>> Start

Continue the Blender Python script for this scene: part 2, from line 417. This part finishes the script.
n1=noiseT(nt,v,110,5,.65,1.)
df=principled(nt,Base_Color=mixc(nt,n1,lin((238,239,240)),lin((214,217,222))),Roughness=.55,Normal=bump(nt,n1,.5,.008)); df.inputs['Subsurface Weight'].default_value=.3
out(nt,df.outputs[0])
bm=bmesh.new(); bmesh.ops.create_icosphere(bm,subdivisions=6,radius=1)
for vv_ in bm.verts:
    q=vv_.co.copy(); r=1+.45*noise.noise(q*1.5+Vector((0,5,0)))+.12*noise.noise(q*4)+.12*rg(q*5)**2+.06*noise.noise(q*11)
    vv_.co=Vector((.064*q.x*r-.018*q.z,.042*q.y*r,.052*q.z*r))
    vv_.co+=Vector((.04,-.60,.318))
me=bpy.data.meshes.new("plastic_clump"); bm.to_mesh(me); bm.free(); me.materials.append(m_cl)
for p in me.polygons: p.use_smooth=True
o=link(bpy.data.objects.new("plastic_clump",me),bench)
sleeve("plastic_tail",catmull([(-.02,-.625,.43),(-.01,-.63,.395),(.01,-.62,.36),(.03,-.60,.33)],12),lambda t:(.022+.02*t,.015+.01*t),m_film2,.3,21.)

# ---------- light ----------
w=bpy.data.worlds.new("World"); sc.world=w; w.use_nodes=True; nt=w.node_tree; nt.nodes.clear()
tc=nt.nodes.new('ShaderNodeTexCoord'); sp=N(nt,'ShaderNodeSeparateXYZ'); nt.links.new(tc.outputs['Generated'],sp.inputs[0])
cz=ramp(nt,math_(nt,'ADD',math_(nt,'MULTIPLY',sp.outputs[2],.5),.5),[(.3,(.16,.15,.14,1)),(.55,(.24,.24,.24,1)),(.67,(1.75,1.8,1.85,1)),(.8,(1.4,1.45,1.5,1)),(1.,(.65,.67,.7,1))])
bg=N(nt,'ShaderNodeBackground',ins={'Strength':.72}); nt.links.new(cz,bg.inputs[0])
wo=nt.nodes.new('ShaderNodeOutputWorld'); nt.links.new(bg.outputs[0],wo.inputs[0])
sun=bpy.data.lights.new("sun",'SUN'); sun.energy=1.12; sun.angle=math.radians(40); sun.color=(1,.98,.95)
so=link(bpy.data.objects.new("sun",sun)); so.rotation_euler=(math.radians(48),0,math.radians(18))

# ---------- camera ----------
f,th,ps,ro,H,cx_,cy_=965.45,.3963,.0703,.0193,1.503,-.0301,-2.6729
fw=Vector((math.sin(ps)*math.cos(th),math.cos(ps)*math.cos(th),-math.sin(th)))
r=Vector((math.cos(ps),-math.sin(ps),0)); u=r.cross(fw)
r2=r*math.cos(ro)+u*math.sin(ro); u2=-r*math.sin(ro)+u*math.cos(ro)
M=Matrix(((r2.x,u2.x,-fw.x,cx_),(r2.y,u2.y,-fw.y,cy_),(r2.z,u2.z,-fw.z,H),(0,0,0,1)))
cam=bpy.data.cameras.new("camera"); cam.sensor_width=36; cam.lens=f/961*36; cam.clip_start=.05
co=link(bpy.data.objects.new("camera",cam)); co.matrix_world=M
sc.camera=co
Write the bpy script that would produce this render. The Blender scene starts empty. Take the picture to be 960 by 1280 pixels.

>> End

Repeat the listing above without any change.

Continue the Blender Python script for this scene: part 2, from line 417. This part finishes the script.
n1=noiseT(nt,v,110,5,.65,1.)
df=principled(nt,Base_Color=mixc(nt,n1,lin((238,239,240)),lin((214,217,222))),Roughness=.55,Normal=bump(nt,n1,.5,.008)); df.inputs['Subsurface Weight'].default_value=.3
out(nt,df.outputs[0])
bm=bmesh.new(); bmesh.ops.create_icosphere(bm,subdivisions=6,radius=1)
for vv_ in bm.verts:
    q=vv_.co.copy(); r=1+.45*noise.noise(q*1.5+Vector((0,5,0)))+.12*noise.noise(q*4)+.12*rg(q*5)**2+.06*noise.noise(q*11)
    vv_.co=Vector((.064*q.x*r-.018*q.z,.042*q.y*r,.052*q.z*r))
    vv_.co+=Vector((.04,-.60,.318))
me=bpy.data.meshes.new("plastic_clump"); bm.to_mesh(me); bm.free(); me.materials.append(m_cl)
for p in me.polygons: p.use_smooth=True
o=link(bpy.data.objects.new("plastic_clump",me),bench)
sleeve("plastic_tail",catmull([(-.02,-.625,.43),(-.01,-.63,.395),(.01,-.62,.36),(.03,-.60,.33)],12),lambda t:(.022+.02*t,.015+.01*t),m_film2,.3,21.)

# ---------- light ----------
w=bpy.data.worlds.new("World"); sc.world=w; w.use_nodes=True; nt=w.node_tree; nt.nodes.clear()
tc=nt.nodes.new('ShaderNodeTexCoord'); sp=N(nt,'ShaderNodeSeparateXYZ'); nt.links.new(tc.outputs['Generated'],sp.inputs[0])
cz=ramp(nt,math_(nt,'ADD',math_(nt,'MULTIPLY',sp.outputs[2],.5),.5),[(.3,(.16,.15,.14,1)),(.55,(.24,.24,.24,1)),(.67,(1.75,1.8,1.85,1)),(.8,(1.4,1.45,1.5,1)),(1.,(.65,.67,.7,1))])
bg=N(nt,'ShaderNodeBackground',ins={'Strength':.72}); nt.links.new(cz,bg.inputs[0])
wo=nt.nodes.new('ShaderNodeOutputWorld'); nt.links.new(bg.outputs[0],wo.inputs[0])
sun=bpy.data.lights.new("sun",'SUN'); sun.energy=1.12; sun.angle=math.radians(40); sun.color=(1,.98,.95)
so=link(bpy.data.objects.new("sun",sun)); so.rotation_euler=(math.radians(48),0,math.radians(18))

# ---------- camera ----------
f,th,ps,ro,H,cx_,cy_=965.45,.3963,.0703,.0193,1.503,-.0301,-2.6729
fw=Vector((math.sin(ps)*math.cos(th),math.cos(ps)*math.cos(th),-math.sin(th)))
r=Vector((math.cos(ps),-math.sin(ps),0)); u=r.cross(fw)
r2=r*math.cos(ro)+u*math.sin(ro); u2=-r*math.sin(ro)+u*math.cos(ro)
M=Matrix(((r2.x,u2.x,-fw.x,cx_),(r2.y,u2.y,-fw.y,cy_),(r2.z,u2.z,-fw.z,H),(0,0,0,1)))
cam=bpy.data.cameras.new("camera"); cam.sensor_width=36; cam.lens=f/961*36; cam.clip_start=.05
co=link(bpy.data.objects.new("camera",cam)); co.matrix_world=M
sc.camera=co
Write the bpy script that would produce this render. The Blender scene starts empty. Take the picture to be 960 by 1280 pixels.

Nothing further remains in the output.